Monday, September 28, 2009

Tone Killers - Some Suggestions to remedy the problem

Often I am called upon to make a repair where a little inspection on behalf of the player might save he/she some money. I have a list of things I check during a routine setup and if one item is out of tolerance then it might just be a TONE KILLER!! Above is an example of a pickup mounting bracket being too close to the strings. In this case the action was off as well and buzzing and lack of sustain were the primary complaints. In addition, the action was low but also I found the pickups to be too close to the strings! In order to fix this I had to determine the proper string height but this setting is tempered by the players desired string height. This is where things get a little sticky. See, the longer the guitar scale (25.5 inch - long) the more the strings will sag over the length of the guitar. The sagging strings oscillate (excellent presentation of string oscillation - click here) when strumming and could cause buzz without fretting a note. A thicker string will sag less than a thin string but most people want thin strings and zero buzzing. It's a nightmare for the luthier to remedy. There are more variables and I'll list those that effect buzzing, sag et all.

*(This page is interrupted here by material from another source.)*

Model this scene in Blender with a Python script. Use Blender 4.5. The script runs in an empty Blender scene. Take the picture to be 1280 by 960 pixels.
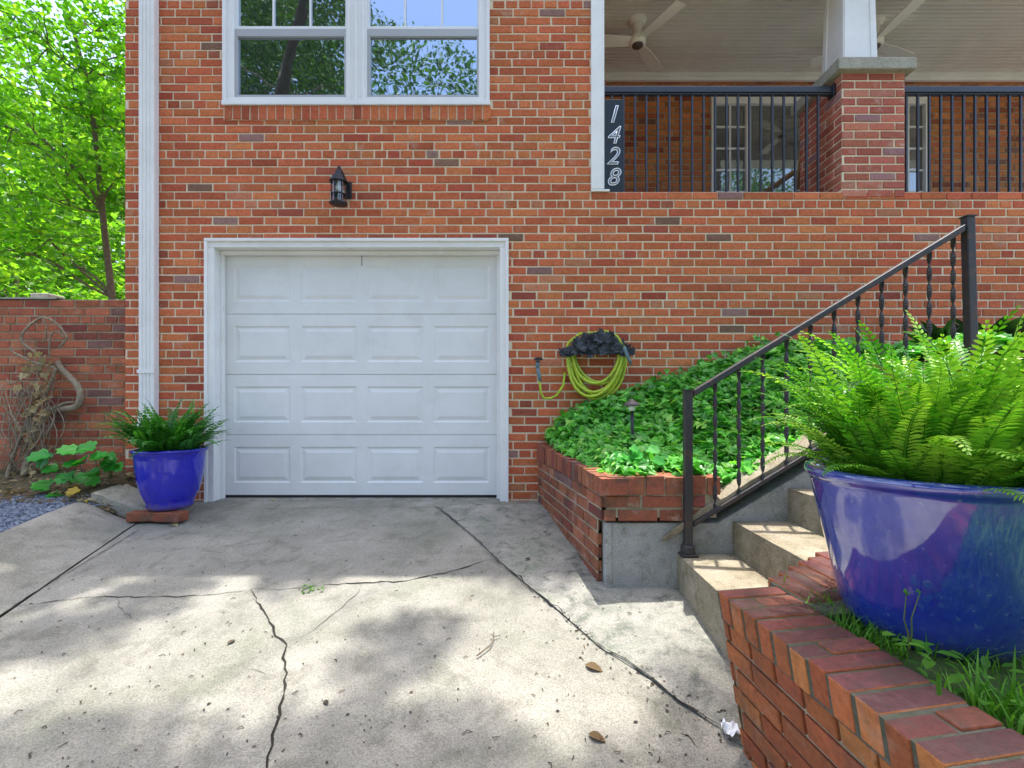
import bpy, math, random
from mathutils import Vector, Matrix, noise
R = math.radians
PI = math.pi
rng = random.Random(7)
scene = bpy.context.scene
COL = scene.collection
CAMZ = 0.83          # camera height above the garage threshold
F = 600.0            # focal length in pixels of the 1280 px photo


def P(px, py, Y):
    """point of the place that lies at depth Y behind photo pixel px, py"""
    return Vector(((px - 640) * Y / F, Y, CAMZ - (py - 500) * Y / F))


def gz(Y):
    return -0.43 + 0.105 * max(-9.0, min(Y, 4.15))


def ground_at(px, py):
    Y = 1.26 / ((py - 500) / F + 0.105)
    return Vector(((px - 640) * Y / F, Y, gz(Y)))


def sstep(a, b, x):
    t = max(0.0, min(1.0, (x - a) / (b - a)))
    return t * t * (3 - 2 * t)


# ------------------------------------------------------------------ mesh builder
class MB:
    def __init__(self):
        self.v = []; self.f = []; self.m = []; self.c = []; self.r = (0.5, 0.5, 0.5)

    def rnd(self, g=rng):
        self.r = (g.random(), g.random(), g.random())

    def vert(self, p):
        self.v.append((p[0], p[1], p[2])); self.c.append(self.r)
        return len(self.v) - 1

    def face(self, pts, mat=0):
        i = [self.vert(p) for p in pts]
        self.f.append(i); self.m.append(mat)

    def fidx(self, idx, mat=0):
        self.f.append(list(idx)); self.m.append(mat)

    def box(self, x0, x1, y0, y1, z0, z1, mat=0):
        b = [self.vert((x, y, z)) for z in (z0, z1) for y in (y0, y1) for x in (x0, x1)]
        for q in ((0, 2, 3, 1), (4, 5, 7, 6), (0, 1, 5, 4), (2, 6, 7, 3), (0, 4, 6, 2), (1, 3, 7, 5)):
            self.fidx([b[i] for i in q], mat)

    def frame_box(self, o, u, v, w, mat=0):
        """box from corner o along vectors u, v, w"""
        o, u, v, w = Vector(o), Vector(u), Vector(v), Vector(w)
        b = [self.vert(o + u * i + v * j + w * k) for k in (0, 1) for j in (0, 1) for i in (0, 1)]
        for q in ((0, 2, 3, 1), (4, 5, 7, 6), (0, 1, 5, 4), (2, 6, 7, 3), (0, 4, 6, 2), (1, 3, 7, 5)):
            self.fidx([b[i] for i in q], mat)

    def tube(self, pts, rad, n=8, mat=0, cap=True, squash=1.0):
        pts = [Vector(p) for p in pts]
        if not hasattr(rad, '__len__'):
            rad = [rad] * len(pts)
        t0 = (pts[1] - pts[0]).normalized()
        ref = Vector((0, 0, 1)) if abs(t0.z) < 0.9 else Vector((1, 0, 0))
        nx = t0.cross(ref).normalized()
        rings = []
        for i, p in enumerate(pts):
            a = pts[max(0, i - 1)]; b = pts[min(len(pts) - 1, i + 1)]
            t = (b - a)
            if t.length < 1e-9:
                t = t0
            t = t.normalized()
            nx = (nx - t * nx.dot(t))
            if nx.length < 1e-6:
                nx = t.cross(Vector((0.3, 0.9, 0.2)))
            nx.normalize()
            ny = t.cross(nx)
            rings.append([self.vert(p + (nx * math.cos(2 * PI * k / n) + ny * math.sin(2 * PI * k / n) * squash) * rad[i]) for k in range(n)])
        for i in range(len(rings) - 1):
            for k in range(n):
                self.fidx((rings[i][k], rings[i][(k + 1) % n], rings[i + 1][(k + 1) % n], rings[i + 1][k]), mat)
        if cap:
            self.fidx(rings[0][::-1], mat); self.fidx(rings[-1], mat)

    def lathe(self, prof, c, n=32, mat=0, wob=0.0):
        rings = []
        for r, z in prof:
            rings.append([self.vert((c[0] + r * (1 + wob * math.sin(2 * a + 1)) * math.cos(a), c[1] + r * math.sin(a), c[2] + z))
                          for a in [2 * PI * k / n for k in range(n)]])
        for i in range(len(rings) - 1):
            for k in range(n):
                self.fidx((rings[i][k], rings[i][(k + 1) % n], rings[i + 1][(k + 1) % n], rings[i + 1][k]), mat)
        if prof[0][0] > 1e-4:
            self.fidx(rings[0][::-1], mat)
        if prof[-1][0] > 1e-4:
            self.fidx(rings[-1], mat)

    def grid(self, us, vs, fn, mat=0):
        ids = [[self.vert(fn(u, v)) for u in us] for v in vs]
        for j in range(len(vs) - 1):
            for i in range(len(us) - 1):
                self.fidx((ids[j][i], ids[j][i + 1], ids[j + 1][i + 1], ids[j + 1][i]), mat)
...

Not in order of importance or systemic analysis....
  1. Induced neck bow.
  2. String gauge.
  3. Fret height.
  4. String height above the frets.
  5. Nut slot depth.
  6. Strings not seated on bridge properly.
Frankly, it's not easy to set up a guitar with slinky light strings; low action, zero bow and not have some buzzing. Gibson guitar has started using a PLEK TOOL to help this problem out. The Plek tool will induce bow relative to string tension and then slot the nut and level the frets. It's a pretty cool tool but it's costly and there are just a handful of shops who can afford this device. Speaking with a few experts I've found that if the luthier is experienced, similar results can be achieved by hand but the tolerance will probably not be as tight as the PLEK work. Keep in mind the investment made by those who own the PLEK tool, your cost for repair will be supporting the cost of the footprint of the tool as well as the tool itself. ON the flip side, a job done by hand is usually based on experience which requires time and effort to gain - Therefore, determining which is a better bang for the buck is still dependent on the cost of the work. For manufacturing, there is no doubt that this tool is ground breaking and worth the investment.

Over all, doing routine inspections of your instrument can save your tone. Check all contact points. Look for misaligned strings, dirty fret boards, and string properly seated in the nut. Most professional guitarist frequently change their strings. Strings come in sealed package for a reason. Moisture in the air and other environmental elements oxidize strings. Old strings will kill your tone. I would recommend at least once per month even if you are not using your guitar! If you are playing a show or many shows - then your frequency could become greater. Those who sweat or play often with soiled hands will need to change their strings more often than those of the opposite nature.

Properly maintaining your instrument will help insure a longer life for the instrument and beget years of fun and fulfillment.